The main political opposition group, the National Coalition of Syrian Revolutionary and Opposition Forces, said in a statement that it welcomed ‘‘all international efforts calling for a political solution, which will achieve the aspirations of the Syrian people for a democratic state that begins with the removal of the Assad regime.’’

But the statement also said: ‘‘It is important to note that the Assad regime rejected all initiatives that have been presented thus far to resolve the crisis.’’

The special Syria peace envoy from the Arab League and the United Nations, Lakhdar Brahimi, who has been expected to resign in frustration over his failed efforts to make any headway, issued a statement welcoming the American-Russian proposal on Syria, calling it ‘‘the first hopeful news concerning that unhappy country in a very long time.’’


It remains uncertain whether the two sides in an increasingly brutal civil war will even agree to substantive talks, but Russia’s support for a transitional government — which Lavrov suggested would not include Assad — raised hopes of American officials.

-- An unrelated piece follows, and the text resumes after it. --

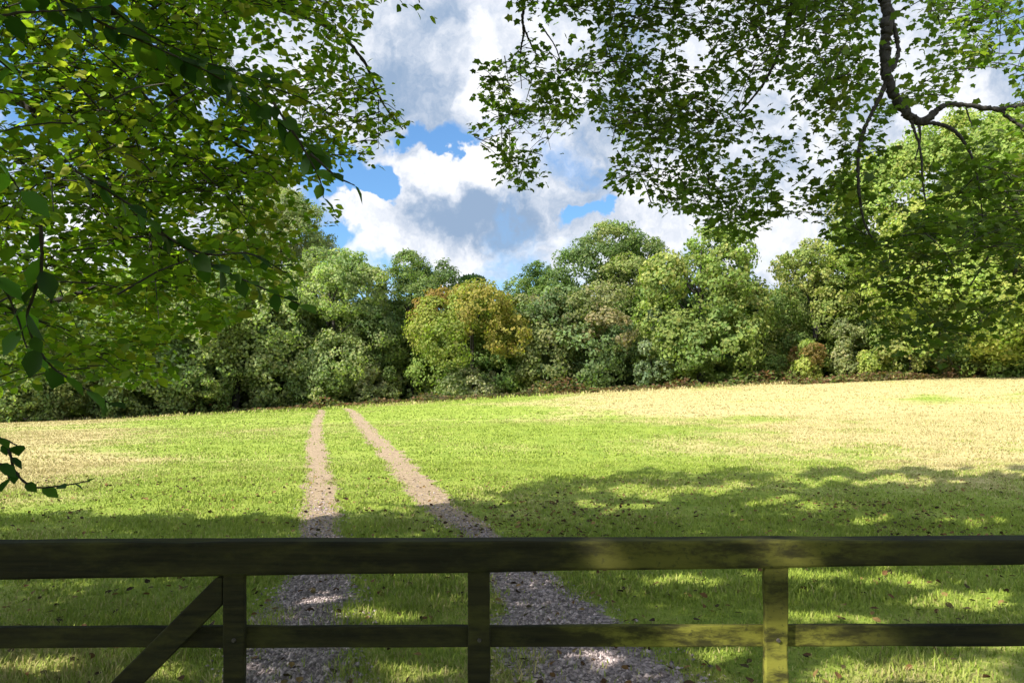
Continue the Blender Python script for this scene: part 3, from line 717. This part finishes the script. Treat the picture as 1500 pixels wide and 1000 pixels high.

Lavrov, whose government has been Assad’s primary foreign backer, spoke with the Syrian foreign minister, Walid al-Moallem, before the agreement was announced in Moscow after extended meetings that Kerry had held with President Vladimir Putin and Lavrov.

‘‘I think we, hopefully, found a cooperative way forward to maybe try — I can’t guarantee you can — but try to bring people together to deal effectively with Syria and hopefully end bloodshed and see if there isn’t a way to find a way forward,’’ Kerry told workers from the US Embassy in Moscow on Wednesday before flying to Rome. ‘‘It is not easy. Nothing is easy in this process.’’

The Obama administration has not reversed its demand that Assad resign, but the proposal Kerry negotiated with the Russians in effect accepts the premise that Assad’s government would at least have a say in the negotiations, if they begin, just as Russia accepted that Assad would most likely not be in power if an agreement is reached on forming a transitional government.